__PROBLEM TO WORK ON__
How does the data below read from its first line through the line containing "PI = math.pi"? Print those lines exactly.

______________________________

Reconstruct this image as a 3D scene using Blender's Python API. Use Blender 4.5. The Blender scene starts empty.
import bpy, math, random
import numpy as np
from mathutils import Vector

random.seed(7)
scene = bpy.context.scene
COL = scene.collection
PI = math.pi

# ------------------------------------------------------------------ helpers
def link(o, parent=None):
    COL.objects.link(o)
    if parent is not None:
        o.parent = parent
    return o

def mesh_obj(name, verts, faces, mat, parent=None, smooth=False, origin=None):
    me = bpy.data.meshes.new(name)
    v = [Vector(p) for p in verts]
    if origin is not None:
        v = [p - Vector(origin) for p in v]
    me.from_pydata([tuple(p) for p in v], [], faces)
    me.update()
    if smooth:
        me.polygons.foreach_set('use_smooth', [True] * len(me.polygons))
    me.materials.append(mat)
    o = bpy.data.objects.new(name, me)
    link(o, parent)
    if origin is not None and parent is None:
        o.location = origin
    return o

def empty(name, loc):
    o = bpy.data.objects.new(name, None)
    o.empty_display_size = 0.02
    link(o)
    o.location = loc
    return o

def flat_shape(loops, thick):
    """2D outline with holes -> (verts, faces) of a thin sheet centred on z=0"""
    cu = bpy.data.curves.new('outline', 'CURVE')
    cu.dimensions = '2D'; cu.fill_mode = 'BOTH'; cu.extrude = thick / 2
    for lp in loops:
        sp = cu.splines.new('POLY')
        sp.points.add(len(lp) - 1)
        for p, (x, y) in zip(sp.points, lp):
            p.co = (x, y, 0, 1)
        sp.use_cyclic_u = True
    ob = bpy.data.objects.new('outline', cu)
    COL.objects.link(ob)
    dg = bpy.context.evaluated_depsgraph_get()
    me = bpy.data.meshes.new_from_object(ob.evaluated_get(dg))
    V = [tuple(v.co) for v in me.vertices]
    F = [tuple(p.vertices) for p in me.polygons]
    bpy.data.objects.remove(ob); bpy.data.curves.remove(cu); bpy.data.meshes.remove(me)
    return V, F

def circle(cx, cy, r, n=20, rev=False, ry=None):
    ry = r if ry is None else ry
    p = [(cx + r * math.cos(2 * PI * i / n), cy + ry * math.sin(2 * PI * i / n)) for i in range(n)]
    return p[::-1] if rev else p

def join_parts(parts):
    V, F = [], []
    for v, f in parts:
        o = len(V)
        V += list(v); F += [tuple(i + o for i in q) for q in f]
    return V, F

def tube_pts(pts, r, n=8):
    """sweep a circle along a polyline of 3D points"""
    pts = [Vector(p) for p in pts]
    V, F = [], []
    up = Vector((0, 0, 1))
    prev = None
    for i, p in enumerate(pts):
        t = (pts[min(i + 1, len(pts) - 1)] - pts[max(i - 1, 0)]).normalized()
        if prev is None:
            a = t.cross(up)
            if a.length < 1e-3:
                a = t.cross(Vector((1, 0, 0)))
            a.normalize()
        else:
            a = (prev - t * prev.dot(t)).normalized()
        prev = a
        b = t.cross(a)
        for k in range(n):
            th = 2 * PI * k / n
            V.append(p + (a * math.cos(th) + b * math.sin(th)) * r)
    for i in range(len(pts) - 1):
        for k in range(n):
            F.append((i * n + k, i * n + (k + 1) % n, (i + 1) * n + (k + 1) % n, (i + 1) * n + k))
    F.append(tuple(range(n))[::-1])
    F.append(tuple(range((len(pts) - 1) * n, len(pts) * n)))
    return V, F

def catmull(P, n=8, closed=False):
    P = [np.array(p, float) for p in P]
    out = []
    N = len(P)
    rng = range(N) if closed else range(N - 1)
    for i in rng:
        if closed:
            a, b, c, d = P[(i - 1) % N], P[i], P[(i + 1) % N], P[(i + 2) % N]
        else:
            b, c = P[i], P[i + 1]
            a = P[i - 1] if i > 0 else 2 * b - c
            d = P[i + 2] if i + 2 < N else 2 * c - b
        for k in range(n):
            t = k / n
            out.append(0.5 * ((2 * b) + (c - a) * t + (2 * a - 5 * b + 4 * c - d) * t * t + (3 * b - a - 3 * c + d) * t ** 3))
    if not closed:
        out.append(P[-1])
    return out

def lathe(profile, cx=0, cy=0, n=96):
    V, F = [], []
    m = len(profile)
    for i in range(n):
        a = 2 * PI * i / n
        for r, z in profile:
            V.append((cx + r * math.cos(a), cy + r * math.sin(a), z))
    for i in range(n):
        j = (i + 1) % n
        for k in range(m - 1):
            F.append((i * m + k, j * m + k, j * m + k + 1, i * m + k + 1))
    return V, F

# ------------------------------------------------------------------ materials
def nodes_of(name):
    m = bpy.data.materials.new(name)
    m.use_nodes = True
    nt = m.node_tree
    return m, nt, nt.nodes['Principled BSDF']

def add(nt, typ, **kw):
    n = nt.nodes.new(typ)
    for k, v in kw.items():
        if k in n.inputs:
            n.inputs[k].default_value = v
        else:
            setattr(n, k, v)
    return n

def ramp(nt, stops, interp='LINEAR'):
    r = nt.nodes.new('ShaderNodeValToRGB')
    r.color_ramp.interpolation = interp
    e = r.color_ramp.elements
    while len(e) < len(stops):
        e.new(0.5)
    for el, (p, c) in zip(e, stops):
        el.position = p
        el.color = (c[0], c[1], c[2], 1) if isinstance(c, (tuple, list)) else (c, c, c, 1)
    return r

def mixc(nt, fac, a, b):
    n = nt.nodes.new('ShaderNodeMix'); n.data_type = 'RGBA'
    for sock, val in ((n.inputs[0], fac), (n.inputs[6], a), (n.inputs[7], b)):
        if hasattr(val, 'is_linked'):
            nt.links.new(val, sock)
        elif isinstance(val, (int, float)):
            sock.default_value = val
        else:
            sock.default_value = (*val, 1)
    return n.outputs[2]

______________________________

__SOLUTION TO THIS PROBLEM__
Reconstruct this image as a 3D scene using Blender's Python API. Use Blender 4.5. The Blender scene starts empty.
import bpy, math, random
import numpy as np
from mathutils import Vector

random.seed(7)
scene = bpy.context.scene
COL = scene.collection
PI = math.pi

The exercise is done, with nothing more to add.